With HRSC, up to nine channels record the scene with a time lag of approximately 7 to 19 seconds. In this interval, the vortex moves enough that a discrete color shift or a “ghost” that reveals the movement appears on the combined image. CaSSIS records pairs with a one-second interval for color and about 46 seconds for stereo; this makes it possible to capture larger movements, but sensitivity to very short-term vibrations or accelerations is lost. In both cameras, geometric reconciliation of the channels and precise correction of distortions are crucial to distinguish artifacts from the actual movement of the dust cloud, and additional validations are achieved by comparing with sequences of images from other orbits and, where possible, with on-site videos from rovers.

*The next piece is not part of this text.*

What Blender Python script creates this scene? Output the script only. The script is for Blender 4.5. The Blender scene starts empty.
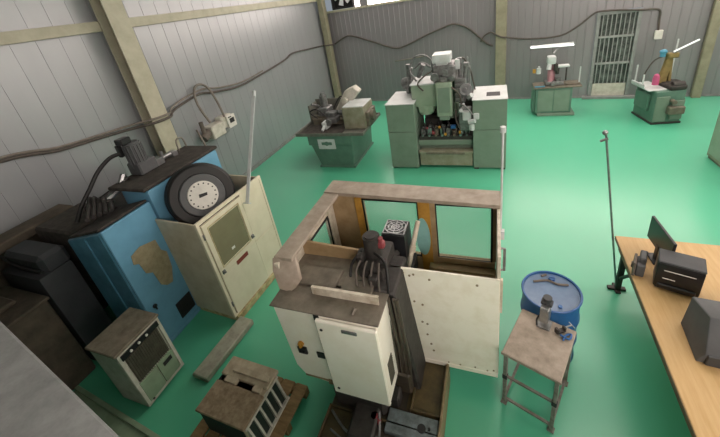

Risk maps and landing site selection

In standard mission practice, average and extreme wind speeds are included in so-called risk maps. Comparisons between the vortex catalog and topographical maps – for example, the edges of craters or “bottlenecks” between plateaus – indicate corridors of increased flow, where a small pressure drop and changes in relief concentrate gusts. This knowledge is used to optimize the geometry of parachutes, dimension the legs of the platform and define tolerances for lateral wind impacts. The daily cycles are equally important: landings are, where possible, planned outside the strongest daily maximums of vortex activity in order to reduce the chances of uncontrolled lateral impacts and the raising of dust during contact with the ground.

What the archives still hide

The archives of Mars Express and TGO are rich in sequences in which, with robotic eyes focused on geology, meteorological gems are “accidentally” hidden. Systematic retroactive searching, accompanied by continuous training of algorithms, will likely increase the number of recorded vortices and improve spatial coverage. In addition, new programs of coordinated imaging of the same scenes a few days and weeks apart should shed light on how the “paths” of the vortices change throughout the season and how long they remain visible on the ground as dark, sinuous lines. This, in combination with in situ experiments, could also be used to determine the erosion thresholds of different types of soil under the action of short-term but frequent wind impacts.

Mars's dust as a resource and a challenge

Although dust has for years been seen primarily as a nuisance, there are more and more proposals to view this ubiquitous material also as a resource. Knowledge of the granulometry and electrical properties of the particles, in combination with wind maps, could help in the development of passive catchers that “harvest” dust for in situ experimental analyses. This is also partly a matter of the safety of future astronauts: fine dust can be abrasive and electrostatic, so the design of filters, seals and suits must take into account locally expected wind speeds and typical particle sizes. Every new pixel in the wind map thus also becomes a new item in the risk budget of future crews.

How the media reports new findings and why the numbers need to be contextualized

Speeds of 158 km/h sound dramatic, but without context they can be misleading. On Mars, the thin atmosphere means that such a wind carries significantly less energy than a storm of the same speed on Earth. However, it is precisely this low density that is the reason why fine particles, once lifted, stay in the air for a long time and travel long distances. The scientists' message is more nuanced than a “record”: what is important is that for the first time we have obtained a reliable, spatially widespread picture of surface winds that improves models and helps avoid oversights in mission planning – from air currents during landing to strategies for maintaining the energy and scientific capacity on the ground.

Data availability on October 9, 2025

Since both orbiters are still active today, fresh images arrive daily. This also expands the vortex catalog, which is intended for a wide community – from climatologists and geologists to engineers and mission planners. It is expected that by the end of this Martian year, enough unified records will be available for the first series of improvements to global models, including finer parameterization of dust sources, seasonal weather windows for landing and estimates of the energy budgets of missions that depend on the Sun.